Yuri Blanarovich wrote:
. . .
I used 1/2" copper water tubing (non ferrous material passing the magnetic
field) for circular loop about 4 foot diameter. . .

If you believe that, it's no surprise that you're having difficulty
understanding how a shielded loop works.

It's not hard to demonstrate that the (time-varying) magnetic field
doesn't penetrate a non-ferrous shield, if you believe (correctly) that
a time-varying magnetic field will produce a current on a nearby
conductor. Simply put an oscillator or signal source into a copper box
-- you can solder one op out of PC board material. Run some wires all
around the inside which carry the oscillator signal, putting them as
close to the shield wall as you like. Put a battery inside the box to
power the oscillator and seal the box up. Then sniff around the outside
of the box with any kind of magnetic field detector you can devise. If
you have a little potted oscillator of some kind, you should be able to
do this in a couple of hours at most.

Or, just connect your rig to a good dummy load with some double shielded
coax and sniff around the outside of the copper coax shield.
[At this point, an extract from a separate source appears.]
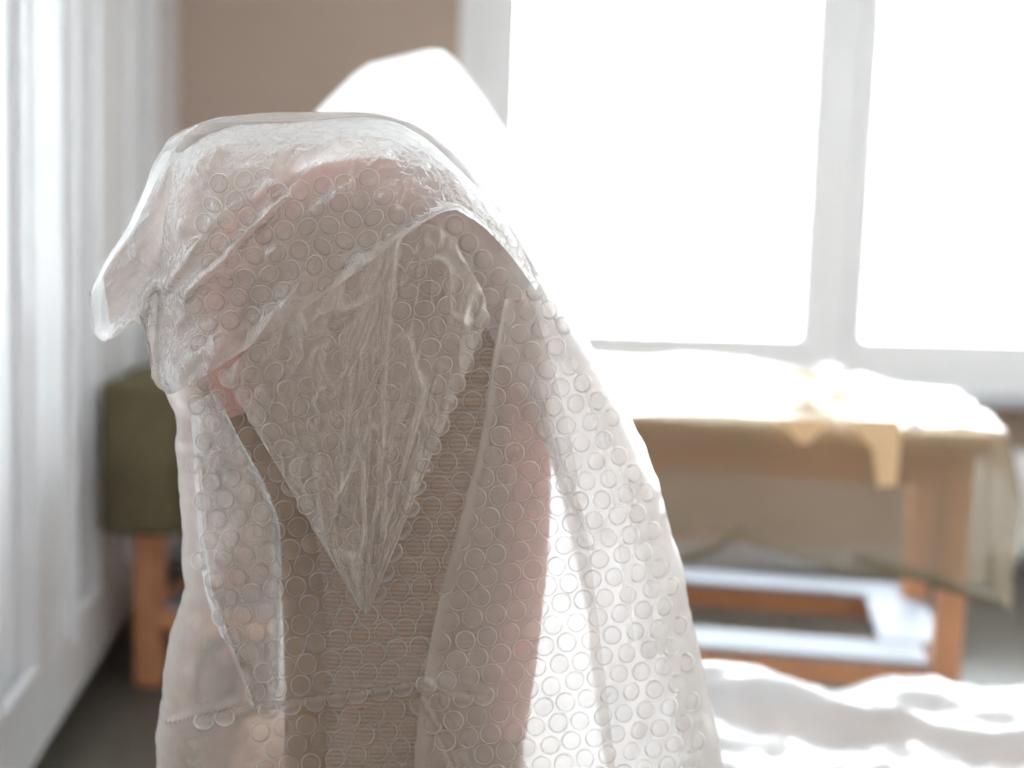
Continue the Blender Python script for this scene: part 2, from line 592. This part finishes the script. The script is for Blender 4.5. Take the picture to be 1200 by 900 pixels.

If you put
the detector just outside the shield, the current on the inside of the
shield will be much closer to the detector than the current on the
center conductor. So if the shield is transparent to a magnetic field,
your detector should go wild. (Make sure the rig is very well shielded,
though, so no common mode currents make their way from the rig to the
outside of the shield.)

Alternatively, if you'll spend some time with a good electromagnetics
text learning about eddy currents and the like, you'll understand why
you'd be wasting your time with those experiments.

Once you're convinced that the shield blocks the magnetic as well as
electric field, you'll have to revise your theory on how a shielded loop
works. And you'll find that Tom's explanation is correct.

Roy Lewallen, W7EL